Today, Costco Wholesale is a prominent client, with the company relying on her for reviews of recipes for the “Farm to Table” section of the company’s Costco Connection magazine (14+ million circulation), as well as for styling of some recipes. “There’s a wonderful pipeline of recipes and styling projects,” she says. For Costco alone, she’s styled more than a thousand recipes for their cookbooks and magazine.

She also works with ASMI, the Alaska Seafood Marketing Institute, to develop and review chef recipes. Occasionally she participates in photoshoots in Portland for the agency managing the Fred Meyer and Tillamook accounts. Wearing her food stylist hat, Amy’s portfolio also includes SeaBear and Wendy’s. Most recently, she worked at a photo shoot for a new restaurant on Capitol Hill.

As a Les Dames d’Escoffier member for 15 years, Amy has served as chair of procurement for several successful LDES auctions. Within IACP (International Association of Culinary Professionals), for many years she served on the executive committee for the Association’s annual cookbook awards and judged cookbooks in the health category. She also was inaugural chair of the Nutrition and Food Science Section within IACP. In 2010, she was honored with IACP’s Nutritionist/Food Scientist of the Year award. As a longstanding member of ADA (American Dietetic Association, now called the Academy of Nutrition and Dietetics), Amy served as communications chair of the 1400-member practice group of its Food & Culinary Professionals section.

Assessing her career, Amy notes how her food journey includes intersections with Julia–who spoke at both ADA and IACP conferences–along with Jacques and Anthony. She doesn’t hesitate to say she still watches Jacques. “I’m an armchair traveler (at the moment),” she says, “and it’s important to learn about other food cultures.” Amy is also quick to add that Dame Danielle Custer’s mother, the late/famed food stylist Delores Custer, was an inspiration to her.

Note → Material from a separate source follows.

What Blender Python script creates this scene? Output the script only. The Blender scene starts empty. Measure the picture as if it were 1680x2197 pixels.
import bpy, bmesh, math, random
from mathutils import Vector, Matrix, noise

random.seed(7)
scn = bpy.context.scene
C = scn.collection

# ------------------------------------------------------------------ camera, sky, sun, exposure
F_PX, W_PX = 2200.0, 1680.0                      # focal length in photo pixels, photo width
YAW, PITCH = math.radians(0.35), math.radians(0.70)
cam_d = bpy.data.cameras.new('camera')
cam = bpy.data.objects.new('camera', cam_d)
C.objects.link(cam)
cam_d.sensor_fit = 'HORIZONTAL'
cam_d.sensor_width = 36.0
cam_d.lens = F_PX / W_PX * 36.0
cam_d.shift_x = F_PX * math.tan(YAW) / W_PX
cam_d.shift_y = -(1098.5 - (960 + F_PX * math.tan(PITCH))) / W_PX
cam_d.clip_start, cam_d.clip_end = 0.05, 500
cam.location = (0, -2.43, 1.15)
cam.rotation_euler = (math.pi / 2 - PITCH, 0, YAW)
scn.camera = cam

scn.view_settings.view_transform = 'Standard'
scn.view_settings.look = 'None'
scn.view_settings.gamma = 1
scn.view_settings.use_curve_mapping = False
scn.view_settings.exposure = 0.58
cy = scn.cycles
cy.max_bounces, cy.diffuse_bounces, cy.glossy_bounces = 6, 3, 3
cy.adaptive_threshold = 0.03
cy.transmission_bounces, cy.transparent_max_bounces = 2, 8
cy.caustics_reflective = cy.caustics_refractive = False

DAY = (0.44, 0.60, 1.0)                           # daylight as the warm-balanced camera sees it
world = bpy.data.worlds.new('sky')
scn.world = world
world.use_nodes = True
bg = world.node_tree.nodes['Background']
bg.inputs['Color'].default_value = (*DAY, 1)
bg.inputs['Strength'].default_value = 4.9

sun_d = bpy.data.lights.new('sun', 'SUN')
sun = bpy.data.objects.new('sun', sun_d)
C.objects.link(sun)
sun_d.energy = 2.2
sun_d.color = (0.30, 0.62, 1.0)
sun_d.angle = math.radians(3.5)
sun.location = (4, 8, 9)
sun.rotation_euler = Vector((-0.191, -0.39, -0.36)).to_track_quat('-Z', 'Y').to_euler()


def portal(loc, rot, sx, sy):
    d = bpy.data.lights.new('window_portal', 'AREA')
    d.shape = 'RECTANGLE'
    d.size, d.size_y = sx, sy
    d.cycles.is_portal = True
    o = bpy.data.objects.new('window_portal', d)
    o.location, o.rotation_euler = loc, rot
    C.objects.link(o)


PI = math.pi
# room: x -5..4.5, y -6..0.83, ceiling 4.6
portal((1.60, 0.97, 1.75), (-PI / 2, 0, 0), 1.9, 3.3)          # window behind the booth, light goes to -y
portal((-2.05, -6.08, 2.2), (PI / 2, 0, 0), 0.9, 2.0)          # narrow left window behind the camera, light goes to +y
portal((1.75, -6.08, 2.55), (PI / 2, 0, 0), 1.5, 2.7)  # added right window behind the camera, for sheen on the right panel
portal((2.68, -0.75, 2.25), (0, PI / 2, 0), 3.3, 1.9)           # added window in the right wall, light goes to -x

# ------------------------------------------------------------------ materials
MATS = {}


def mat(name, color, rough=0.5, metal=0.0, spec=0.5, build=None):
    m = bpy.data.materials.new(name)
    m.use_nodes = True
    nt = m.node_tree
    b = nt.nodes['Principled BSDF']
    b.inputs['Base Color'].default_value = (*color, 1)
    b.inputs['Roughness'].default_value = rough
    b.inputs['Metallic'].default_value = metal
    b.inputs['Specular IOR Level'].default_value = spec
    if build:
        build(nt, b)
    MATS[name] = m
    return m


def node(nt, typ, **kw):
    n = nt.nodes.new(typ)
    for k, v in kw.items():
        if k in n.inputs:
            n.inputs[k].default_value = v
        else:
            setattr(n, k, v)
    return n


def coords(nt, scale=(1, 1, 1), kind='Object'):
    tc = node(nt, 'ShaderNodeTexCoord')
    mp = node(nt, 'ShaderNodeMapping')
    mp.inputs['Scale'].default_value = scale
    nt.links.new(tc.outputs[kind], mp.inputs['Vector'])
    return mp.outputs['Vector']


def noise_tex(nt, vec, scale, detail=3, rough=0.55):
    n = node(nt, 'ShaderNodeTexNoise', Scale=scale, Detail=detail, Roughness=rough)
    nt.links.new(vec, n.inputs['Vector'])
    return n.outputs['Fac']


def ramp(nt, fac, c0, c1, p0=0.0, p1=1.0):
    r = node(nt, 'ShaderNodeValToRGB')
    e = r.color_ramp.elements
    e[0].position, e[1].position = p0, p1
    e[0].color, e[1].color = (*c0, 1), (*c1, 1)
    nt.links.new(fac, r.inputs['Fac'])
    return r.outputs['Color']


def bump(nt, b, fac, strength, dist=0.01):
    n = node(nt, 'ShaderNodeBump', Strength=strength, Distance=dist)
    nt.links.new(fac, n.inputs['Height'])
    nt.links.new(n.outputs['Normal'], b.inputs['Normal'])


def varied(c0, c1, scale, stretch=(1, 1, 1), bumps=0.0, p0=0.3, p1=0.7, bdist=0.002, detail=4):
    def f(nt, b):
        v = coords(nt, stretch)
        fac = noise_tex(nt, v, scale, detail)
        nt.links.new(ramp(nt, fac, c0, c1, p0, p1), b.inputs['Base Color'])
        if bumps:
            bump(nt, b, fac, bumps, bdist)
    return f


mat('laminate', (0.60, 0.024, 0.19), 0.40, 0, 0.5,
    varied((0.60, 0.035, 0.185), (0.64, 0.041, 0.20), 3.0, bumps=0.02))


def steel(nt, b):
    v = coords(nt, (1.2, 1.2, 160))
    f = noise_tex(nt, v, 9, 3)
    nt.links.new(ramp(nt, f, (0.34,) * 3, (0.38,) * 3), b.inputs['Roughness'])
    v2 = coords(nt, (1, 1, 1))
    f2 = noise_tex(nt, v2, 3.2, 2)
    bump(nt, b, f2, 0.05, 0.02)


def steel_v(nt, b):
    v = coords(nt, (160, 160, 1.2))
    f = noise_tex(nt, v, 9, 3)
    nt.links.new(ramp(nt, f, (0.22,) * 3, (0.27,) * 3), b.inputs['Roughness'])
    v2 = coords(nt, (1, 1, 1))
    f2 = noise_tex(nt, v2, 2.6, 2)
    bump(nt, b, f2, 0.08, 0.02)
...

Add her appreciation for living in the Pacific Northwest, a place where native foods are recognized and embraced, and where diversity, equity and inclusion (DEI) efforts are important to support. “For all of us, food is what you make of it. It can be nourishing, it can meet your [basic] needs, or it can be fancy for celebratory times,” Amy says. “And Les Dames members share these values. They are the people I want to have around me to embrace and to continue learning with.”